Ruskin’s vision, according to which restoration was merely “a lie”, had a strong influence on the local intellectuals of the time and finally led to the salvation of the church from more destruction.
His watercolor depicting the northwest side of St. Mark’s Basilica is a clear attempt to record the beauty of the mosaic, the only one still in the facade today which dates back to the 13th century.
The Doge’s Palace
Ruskin described the Doge’s Palace as “the central building of the world”: reconciling Roman, Lombard, and Arab architectonic traditions.
He did not, however, admire the architecture of the entire palace. His praise of the Byzantine and Gothic styles, opposed to the “decay” represented by the Renaissance, made him favor the earlier 14th century southern facade of the building.
According to Ruskin, the eastern facade, built in the 15th century, shows signs of the “degradation of the Gothic” and the Porta della Carta, the main gate dating to 1438, is the point where “the vice reaches its climax”!
The only exception on the eastern facade was the last capital of the colonnade, engraved with the allegories of justice, or “the lawgivers”. The capital is described as “the most beautiful of the whole series … very noble; its groups of figures most carefully studied, very graceful, and much more pleasing than those of the earlier work, though with less real power in them” (Stones of Venice, Volume II, 1853).
Starting in 1875, several of the original capitals were removed and replaced with copies because of their fragility. The originals are now on display in the Museo dell’Opera.
Ca’ d’Oro
When Ruskin visited Venice in the 1840s, this gothic palazzo was being “destroyed by restorations”. In a letter to his father, he laments the fact that he spent a day “vainly attempting to draw it while the workmen were hammering it down before my face” and lists the original features that went lost during the renovation process.
In 1846, in fact, the Ca’ d’Oro was bought by a Russian prince, Alessandro Trubetzkoi, who gifted it to Maria Taglioni, a famous dancer who liked collecting palaces along the Grand Canal of Venice (she already had another three). She commissioned the architect Giovan Battista Meduna to carry out the renovation work, and he threw away many of the original pieces and opened new windows on the facade.
Ruskin died in 1900; a few years after the Ca’ d’Oro was purchased by the Baron Giorgio Franchetti, who brought back its Gothic splendor.

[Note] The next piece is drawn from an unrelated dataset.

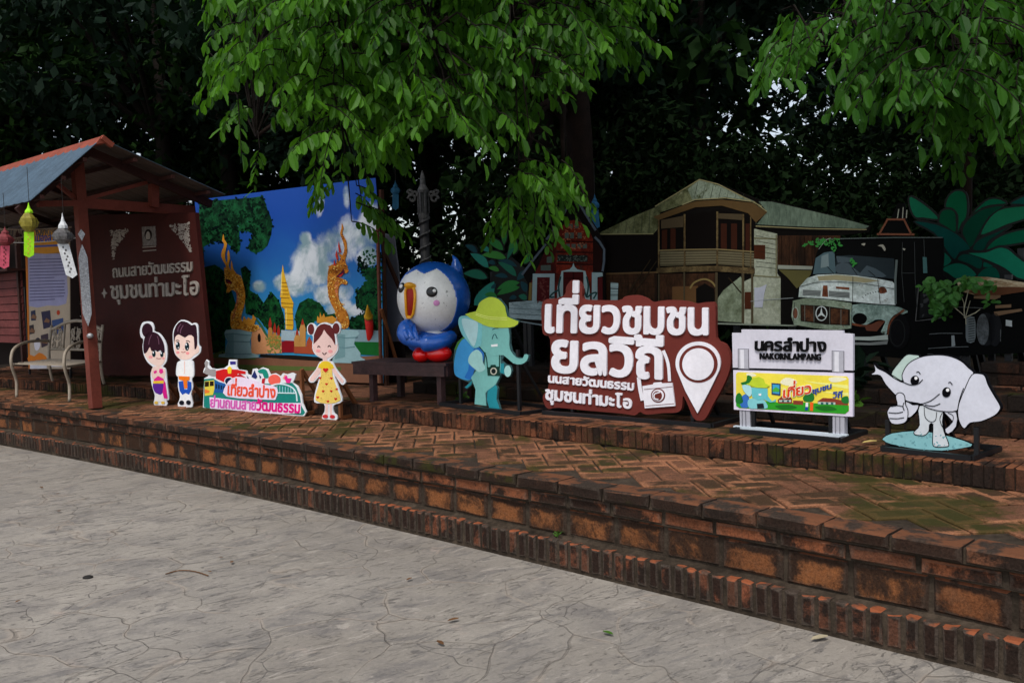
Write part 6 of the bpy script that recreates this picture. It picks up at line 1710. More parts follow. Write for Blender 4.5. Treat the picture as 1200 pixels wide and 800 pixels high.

Franchetti was able to purchase some of the original pieces of the house, such as the well, but he also added some “lies” to his restoration project. Above the windows of the inner courtyard he placed some patere (Byzantine style carved roundels) that had been removed from another building, Palazzo Grandiben in Castello.
Ruskin had taken a photo of that Palazzo, a daguerreotype which is now the only document showing the patere in their original location.
Ca’ Dario
Built around 1487, this is actually a great example of Early Renaissance architecture attributed to Pietro Lombardo, not the style favored by Ruskin. Yet, the colored marbles in the facade, arranged in fancy roundels, are considered by Ruskin an example of “Renaissance engrafted on Byzantine”, and therefore praised and depicted in detail.
Ruskin was not the only one fascinated by Ca’ Dario. Monet painted it in 1908, and Henry James wrote that “it is made up of exquisite pieces — as if there had been only enough to make it small — so that it looks, in its extreme antiquity, a good deal like a house of cards that hold together by a tenure it would be fatal to touch”.
In 1838, the palazzo was the house of Rawdon Brown, a British historian and Venice expert who helped Ruskin in accessing the historical archives of the city and introduced him to local life. Brown financed the first restoration work of Ca’ Dario, but he had to give up and sold the property after only 2 years because of a lack of funds. It was only in 1904 that new work started to consolidate the fragile structure.
Restoration work on the facade of Ca’ Dario has been completed recently, and now its “exquisite pieces” are shining again above the Grand Canal.